For eight years, the green and yellow parakeet enjoyed free rein in Jim and Roxieann Brotherton's Falls Church, Va., living room, flying in and out of his cage whenever he pleased.

When the bird died in August, Roxieann, 54, was devastated. As a surprise, Jim spent $400 to have the bird mounted on a small perch. Today Tweety sits--as if poised to sing--on top of an end table.

"I know it sounds silly, but I talk to him sometimes," Roxieann said, "and every once in a while, tears come to my eyes."

It sounds anything but silly to Kathy Reiter, a psychiatric social worker who runs support groups for bereaved pet owners and has counseled more than 12,000 clients.

Although taxidermy may not appeal to everyone, Reiter said it's a natural solution for those who want to preserve memories of their pets.

"For those people who've had the animal with them for 10 to 15 years, [taxidermy] is a tribute," Reiter said.

But Reiter said taxidermy can backfire. Instead of being a comfort, the inanimate animal can become a painful reminder of loss.

Although working on pets can be lucrative, most taxidermists are reluctant to get embroiled with distraught pet owners and shy away from working on domesticated animals.

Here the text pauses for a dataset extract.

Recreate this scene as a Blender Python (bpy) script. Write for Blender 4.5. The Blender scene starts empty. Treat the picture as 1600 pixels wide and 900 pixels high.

When they do agree to handle one, most taxidermists charge plenty. The bill for a cat or dog can run $600, although a really big dog such as a Saint Bernard might cost several thousand dollars to mount.

"Usually when people call, the pet has just died, and they're really, really upset," said Brian Price, 38, who runs a taxidermy business in Vienna, Va., and has mounted his share of cats, birds and rabbits--even a pet wallaby. "I tell people to put their animal in the freezer, think about what they're about to do and call me in a couple of weeks. They usually go through their grieving and don't call back."

Many animal-rights activists who oppose the preservation of animals killed for sport do approve of mounting pets.

"It may not be everyone's idea of good taste, but if people want to stuff their pets and display them in their living rooms to show their love and respect for that animal, then we don't have any problem with it," said Leslie Gerstenfeld, a spokeswoman for People for the Ethical Treatment of Animals.